Este año ha estado tímido el tradicional homenaje que la prensa solía dedicar a la gesta liberadora del treinta de mayo. Tampoco se esforzaron la radio ni la televisión. Esa épica, que inaugura democracia y concluye barbarie, parece perder importancia. O se la quieren hacer perder. Todo indica una particular edición histórica que favorece acontecimientos a desmedro de otros. Sugiere una narrativa impuesta al gusto de determinado sectores.

Sospecho, fruto de estrategias y  mezquindades, que ningunear el ajusticiamiento del sátrapa se ha convertido en tendencia. Quizá, censurando el pasado, algunos anden interesados en fungir de herederos y representantes únicos de únicas  epopeyas. Esa sospecha me ha permitido entender una parte del discurso pronunciado por una novel opositora al PLD: " Que no haya nunca más en la patria de Duarte, de Sánchez, de Mella, de Luperón, de Manolo, de las Mirabal, de Caamaño…“ Es una  lista conveniente,  selectiva, que escoge  protagonismos a la medida.

Basta con prestar atención para percatarse de que en este país ejerce una  franquicia de heroísmos: otorga y suprime méritos,  certifica paladines y decreta villanos eliminando grandezas a su antojo. Es un sanedrín que insiste en hacernos creer que la republica comienza – sin un antes ni un después – en la revuelta constitucionalista  de 1965, maniqueísmo encerrado en una sola gesta y una sola doctrina. 
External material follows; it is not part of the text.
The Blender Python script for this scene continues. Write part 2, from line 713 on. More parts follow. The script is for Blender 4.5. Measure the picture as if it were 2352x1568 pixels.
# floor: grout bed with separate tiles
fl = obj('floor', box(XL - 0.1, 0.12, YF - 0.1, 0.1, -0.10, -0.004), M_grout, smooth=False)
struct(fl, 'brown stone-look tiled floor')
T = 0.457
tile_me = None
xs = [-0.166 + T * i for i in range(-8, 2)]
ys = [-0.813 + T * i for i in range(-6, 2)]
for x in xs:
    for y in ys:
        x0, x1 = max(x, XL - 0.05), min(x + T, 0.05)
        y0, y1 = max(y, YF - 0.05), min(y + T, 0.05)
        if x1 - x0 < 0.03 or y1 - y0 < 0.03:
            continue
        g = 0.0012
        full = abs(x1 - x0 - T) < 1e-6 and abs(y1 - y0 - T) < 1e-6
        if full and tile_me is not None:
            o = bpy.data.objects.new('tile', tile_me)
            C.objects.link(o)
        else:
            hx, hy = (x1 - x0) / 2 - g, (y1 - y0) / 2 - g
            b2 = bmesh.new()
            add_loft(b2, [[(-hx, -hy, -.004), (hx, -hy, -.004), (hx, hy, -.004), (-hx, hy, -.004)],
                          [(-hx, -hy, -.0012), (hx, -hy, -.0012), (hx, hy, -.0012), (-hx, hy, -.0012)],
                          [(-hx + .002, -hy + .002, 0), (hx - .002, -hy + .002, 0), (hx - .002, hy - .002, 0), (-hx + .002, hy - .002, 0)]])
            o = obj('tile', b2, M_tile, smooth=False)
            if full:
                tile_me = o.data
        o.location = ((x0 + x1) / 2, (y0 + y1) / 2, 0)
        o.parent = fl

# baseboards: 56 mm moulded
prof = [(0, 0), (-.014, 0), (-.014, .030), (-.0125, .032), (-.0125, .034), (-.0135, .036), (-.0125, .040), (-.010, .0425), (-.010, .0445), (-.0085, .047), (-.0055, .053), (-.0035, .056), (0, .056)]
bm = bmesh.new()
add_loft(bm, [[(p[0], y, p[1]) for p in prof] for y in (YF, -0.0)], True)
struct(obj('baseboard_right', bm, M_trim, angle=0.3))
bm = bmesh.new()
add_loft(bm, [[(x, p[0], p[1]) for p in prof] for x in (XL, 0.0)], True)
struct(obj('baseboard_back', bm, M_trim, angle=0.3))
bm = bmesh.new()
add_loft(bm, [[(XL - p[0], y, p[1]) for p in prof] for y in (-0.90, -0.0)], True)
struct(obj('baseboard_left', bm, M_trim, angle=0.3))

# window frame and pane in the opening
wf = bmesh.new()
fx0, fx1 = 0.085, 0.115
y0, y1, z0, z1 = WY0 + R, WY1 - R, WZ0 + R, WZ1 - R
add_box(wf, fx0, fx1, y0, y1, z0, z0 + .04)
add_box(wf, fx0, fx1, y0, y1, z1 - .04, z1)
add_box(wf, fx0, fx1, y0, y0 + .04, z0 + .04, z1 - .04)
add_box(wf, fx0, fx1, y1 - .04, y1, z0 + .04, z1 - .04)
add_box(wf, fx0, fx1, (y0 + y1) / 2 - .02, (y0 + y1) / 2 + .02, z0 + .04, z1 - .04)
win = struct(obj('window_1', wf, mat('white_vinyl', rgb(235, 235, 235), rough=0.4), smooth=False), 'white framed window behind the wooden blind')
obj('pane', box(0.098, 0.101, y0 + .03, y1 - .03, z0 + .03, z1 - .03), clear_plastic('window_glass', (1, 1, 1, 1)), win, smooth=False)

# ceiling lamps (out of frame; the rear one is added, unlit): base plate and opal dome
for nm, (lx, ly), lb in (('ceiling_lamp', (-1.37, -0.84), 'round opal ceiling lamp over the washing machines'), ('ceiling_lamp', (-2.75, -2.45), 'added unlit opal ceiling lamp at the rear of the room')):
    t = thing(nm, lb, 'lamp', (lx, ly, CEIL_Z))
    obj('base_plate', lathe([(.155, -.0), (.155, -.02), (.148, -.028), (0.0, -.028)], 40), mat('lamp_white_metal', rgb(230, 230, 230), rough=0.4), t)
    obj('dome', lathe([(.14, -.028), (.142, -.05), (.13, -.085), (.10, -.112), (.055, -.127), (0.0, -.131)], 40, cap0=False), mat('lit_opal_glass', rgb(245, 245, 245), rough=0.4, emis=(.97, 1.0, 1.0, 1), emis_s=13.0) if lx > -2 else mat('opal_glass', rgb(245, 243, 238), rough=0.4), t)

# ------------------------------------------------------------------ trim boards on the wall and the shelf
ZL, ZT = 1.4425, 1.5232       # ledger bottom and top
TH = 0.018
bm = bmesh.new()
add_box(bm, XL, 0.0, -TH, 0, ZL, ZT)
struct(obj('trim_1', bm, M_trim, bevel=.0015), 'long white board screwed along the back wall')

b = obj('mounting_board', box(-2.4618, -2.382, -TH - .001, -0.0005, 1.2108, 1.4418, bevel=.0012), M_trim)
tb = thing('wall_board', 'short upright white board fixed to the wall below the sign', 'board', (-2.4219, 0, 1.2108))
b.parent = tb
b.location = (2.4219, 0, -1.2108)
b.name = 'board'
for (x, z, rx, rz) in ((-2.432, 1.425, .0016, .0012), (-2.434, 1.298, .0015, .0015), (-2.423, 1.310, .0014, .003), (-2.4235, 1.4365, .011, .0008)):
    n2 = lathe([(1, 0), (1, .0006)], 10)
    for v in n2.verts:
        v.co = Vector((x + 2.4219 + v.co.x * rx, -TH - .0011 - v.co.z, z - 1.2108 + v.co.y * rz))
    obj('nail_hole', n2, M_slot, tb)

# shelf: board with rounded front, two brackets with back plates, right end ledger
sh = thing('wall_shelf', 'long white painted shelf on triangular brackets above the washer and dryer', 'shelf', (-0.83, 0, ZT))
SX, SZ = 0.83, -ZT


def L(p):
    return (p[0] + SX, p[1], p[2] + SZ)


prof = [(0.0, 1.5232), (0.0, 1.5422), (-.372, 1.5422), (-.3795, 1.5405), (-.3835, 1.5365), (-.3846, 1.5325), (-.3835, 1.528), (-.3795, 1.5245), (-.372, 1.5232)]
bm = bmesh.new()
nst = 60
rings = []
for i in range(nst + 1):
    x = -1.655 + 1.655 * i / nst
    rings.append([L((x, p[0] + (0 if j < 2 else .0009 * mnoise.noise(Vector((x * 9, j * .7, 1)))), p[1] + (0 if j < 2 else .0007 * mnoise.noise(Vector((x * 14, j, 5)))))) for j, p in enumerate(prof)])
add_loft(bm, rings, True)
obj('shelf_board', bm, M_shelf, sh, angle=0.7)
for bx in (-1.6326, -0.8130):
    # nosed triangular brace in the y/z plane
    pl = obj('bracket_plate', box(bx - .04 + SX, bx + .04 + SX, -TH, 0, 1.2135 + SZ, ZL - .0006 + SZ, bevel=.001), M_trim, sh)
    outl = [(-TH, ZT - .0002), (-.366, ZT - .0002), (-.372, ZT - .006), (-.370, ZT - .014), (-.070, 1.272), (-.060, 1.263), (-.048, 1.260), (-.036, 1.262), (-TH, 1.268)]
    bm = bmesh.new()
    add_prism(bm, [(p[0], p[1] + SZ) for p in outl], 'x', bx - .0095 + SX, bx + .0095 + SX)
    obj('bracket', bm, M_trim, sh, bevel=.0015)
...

Si a esa franquicia añadimos el interés del partido gobernante por mantener la falsedad de que entre ellos todavía existen honorables patriotas de aquella época, y si tomamos en cuenta el esfuerzo trujillista por silenciar y edulcorar treinta años de degradación, crimen y complicidades, entonces, resulta creíble que entre nosotros exista una logia variopinta especializada en apocar al grupo de titanes que decapitó la tiranía.

Sin ese caluroso 30 de mayo del 61, no habría podido haber un flamígero abril del 65. Sin ese antes no pudo haber ese después. No fueron pocos los  que se reivindicaron en  las trincheras de Ciudad Nueva combatiendo al lado del pueblo: hombres dignos que  hoy habrían sido recordados como esbirros al servicio de la ignominia, a no ser porque ya para entonces había desaparecido la sumisión  degradante y la orden represiva. 

La proeza del héroe se mide en la magnitud del sacrificio al servicio de causas nobles. Puede ser un acto único o la trayectoria de una vida. Corresponde a  historiadores objetivos desglosar los hechos. No pueden hacerlo cronistas contaminados por la pasión. 

Ylonka Nacidit, investigadora y escritora mayor, en su enjundioso y reciente ensayo sobre Américo Lugo, reflexiona sobre la historia: “… se materializa sin sesgos cuando menos lo esperamos; va paralela entre el ahora y el después, entre el antes y el hoy, entre los de arriba y los de abajo, entre los protagonistas con máscaras o desnudos y los testigos ocultos…”

Las franquicias de heroísmo quiebran: el imperativo de nuevas circunstancias políticas las destruyen, otros personajes traen otros relatos, surgen necesidades y mezquindades diferentes. Al final, así lo veremos, cada treinta de mayo  colgaremos banderas en los balcones celebrando, sin censura ni dogmas, esa hazaña de incuestionable grandeza.